Cleveland

Euclid Beach Preservation Files to Demolish the Pool — Clearing the Way for What Comes Next

Euclid Beach Preservation Files to Demolish the Pool — Clearing the Way for What Comes Next

The group dedicated to saving the former amusement park’s legacy is tearing down its swimming pool, fence, and pump house. The $48K demolition permit signals the next phase for one of Cleveland’s most storied lakefront sites.

The name on the demolition permit is the part that catches your eye: Euclid Beach Preservation.

The nonprofit organization dedicated to honoring the legacy of Cleveland’s beloved Euclid Beach amusement park has filed a $48,000 permit to demolish the outdoor swimming pool at 125 East 156th Street, along with its surrounding fence and pump house. The permit is currently in review.

Why the preservationists are demolishing

Euclid Beach Park closed in 1969 after 74 years of operation. The 108-acre lakefront site in the Collinwood neighborhood has been a mix of public parkland and remnant structures ever since. The pool — a later addition, not original to the amusement park era — has deteriorated beyond practical repair. For a preservation organization, removing a failing structure that doesn’t serve the site’s future is itself an act of stewardship.

What it signals

Euclid Beach Preservation doesn’t file demolition permits casually.
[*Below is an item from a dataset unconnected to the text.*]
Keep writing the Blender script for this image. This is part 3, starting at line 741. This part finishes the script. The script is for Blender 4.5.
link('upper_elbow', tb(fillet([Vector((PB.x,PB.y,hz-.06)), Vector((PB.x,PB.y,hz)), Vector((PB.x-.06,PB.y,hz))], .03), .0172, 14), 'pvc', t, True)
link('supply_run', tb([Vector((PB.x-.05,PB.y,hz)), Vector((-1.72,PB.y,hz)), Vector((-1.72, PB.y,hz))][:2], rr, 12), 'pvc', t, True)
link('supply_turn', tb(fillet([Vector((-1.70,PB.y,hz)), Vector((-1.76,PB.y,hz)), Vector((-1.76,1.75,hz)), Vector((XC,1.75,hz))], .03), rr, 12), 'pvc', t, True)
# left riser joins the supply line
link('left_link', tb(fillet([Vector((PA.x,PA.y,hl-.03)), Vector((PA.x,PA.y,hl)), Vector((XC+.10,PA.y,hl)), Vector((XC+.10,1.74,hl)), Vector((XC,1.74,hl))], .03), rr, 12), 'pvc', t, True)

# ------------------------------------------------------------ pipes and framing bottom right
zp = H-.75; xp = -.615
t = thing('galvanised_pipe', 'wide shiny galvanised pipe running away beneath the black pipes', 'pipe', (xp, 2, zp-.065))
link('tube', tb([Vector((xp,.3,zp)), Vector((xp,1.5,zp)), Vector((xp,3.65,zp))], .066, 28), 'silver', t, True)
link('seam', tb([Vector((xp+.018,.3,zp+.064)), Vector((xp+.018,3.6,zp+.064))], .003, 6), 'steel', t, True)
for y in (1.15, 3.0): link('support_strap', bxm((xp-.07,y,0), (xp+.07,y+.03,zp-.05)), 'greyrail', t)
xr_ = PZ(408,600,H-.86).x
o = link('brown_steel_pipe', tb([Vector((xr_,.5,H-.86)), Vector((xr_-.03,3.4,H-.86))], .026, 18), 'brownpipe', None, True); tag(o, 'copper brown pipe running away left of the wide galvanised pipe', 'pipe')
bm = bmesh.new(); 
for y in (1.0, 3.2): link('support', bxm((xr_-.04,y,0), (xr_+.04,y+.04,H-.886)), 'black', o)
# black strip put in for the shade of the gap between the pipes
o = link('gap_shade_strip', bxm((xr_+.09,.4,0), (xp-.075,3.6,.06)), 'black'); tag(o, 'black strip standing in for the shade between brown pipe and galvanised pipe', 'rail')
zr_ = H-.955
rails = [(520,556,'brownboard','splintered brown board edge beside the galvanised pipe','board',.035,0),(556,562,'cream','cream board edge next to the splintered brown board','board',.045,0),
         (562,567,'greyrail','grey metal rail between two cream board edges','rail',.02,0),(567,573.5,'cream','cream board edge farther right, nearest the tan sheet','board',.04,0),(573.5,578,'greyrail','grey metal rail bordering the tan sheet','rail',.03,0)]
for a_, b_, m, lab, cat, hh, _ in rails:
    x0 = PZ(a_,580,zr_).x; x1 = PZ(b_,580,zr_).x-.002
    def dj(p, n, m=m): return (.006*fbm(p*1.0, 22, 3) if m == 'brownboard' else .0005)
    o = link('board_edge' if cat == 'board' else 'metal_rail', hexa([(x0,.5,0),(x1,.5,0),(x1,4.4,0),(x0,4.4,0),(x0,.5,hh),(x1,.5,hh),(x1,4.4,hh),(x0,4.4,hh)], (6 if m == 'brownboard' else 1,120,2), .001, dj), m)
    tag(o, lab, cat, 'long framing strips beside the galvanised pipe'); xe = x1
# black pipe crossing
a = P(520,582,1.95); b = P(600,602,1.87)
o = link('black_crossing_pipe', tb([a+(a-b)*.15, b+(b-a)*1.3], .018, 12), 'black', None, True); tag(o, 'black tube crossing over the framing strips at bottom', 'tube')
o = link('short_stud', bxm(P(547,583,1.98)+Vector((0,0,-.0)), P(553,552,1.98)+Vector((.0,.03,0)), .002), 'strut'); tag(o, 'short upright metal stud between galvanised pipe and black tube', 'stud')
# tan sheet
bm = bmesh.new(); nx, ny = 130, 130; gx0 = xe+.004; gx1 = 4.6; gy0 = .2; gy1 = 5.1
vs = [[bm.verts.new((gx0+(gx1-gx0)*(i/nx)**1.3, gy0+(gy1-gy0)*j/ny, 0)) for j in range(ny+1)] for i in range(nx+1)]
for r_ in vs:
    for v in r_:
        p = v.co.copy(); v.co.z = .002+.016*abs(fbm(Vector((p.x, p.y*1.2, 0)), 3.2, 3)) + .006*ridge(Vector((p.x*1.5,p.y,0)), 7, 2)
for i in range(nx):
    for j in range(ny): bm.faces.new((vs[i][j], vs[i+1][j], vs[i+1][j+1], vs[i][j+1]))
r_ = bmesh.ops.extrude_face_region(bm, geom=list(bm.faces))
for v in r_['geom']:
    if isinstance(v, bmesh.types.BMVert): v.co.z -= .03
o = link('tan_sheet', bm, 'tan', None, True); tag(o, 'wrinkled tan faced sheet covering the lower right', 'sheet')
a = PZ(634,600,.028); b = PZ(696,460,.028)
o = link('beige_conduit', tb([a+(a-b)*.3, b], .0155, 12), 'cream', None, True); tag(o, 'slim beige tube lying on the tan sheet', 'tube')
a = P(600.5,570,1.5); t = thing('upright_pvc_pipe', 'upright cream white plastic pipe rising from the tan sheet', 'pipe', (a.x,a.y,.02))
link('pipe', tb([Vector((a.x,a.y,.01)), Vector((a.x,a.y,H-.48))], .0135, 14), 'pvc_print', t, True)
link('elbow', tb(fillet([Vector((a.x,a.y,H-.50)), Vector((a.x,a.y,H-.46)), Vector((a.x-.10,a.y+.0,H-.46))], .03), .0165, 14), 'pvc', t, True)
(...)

The organization has spent years advocating for the site’s potential as a public gathering space, cultural landmark, and neighborhood anchor. Clearing the pool suggests that a next chapter — whether improved green space, programming infrastructure, or a larger redevelopment proposal — is taking shape.

The site sits within the broader Collinwood lakefront, where the city has invested in trail connections, the Euclid Beach pier restoration, and Villa Angela-St. Joseph High School’s campus improvements. The demolition is a small permit with outsized symbolic weight for a neighborhood that has been waiting decades for its waterfront to come back.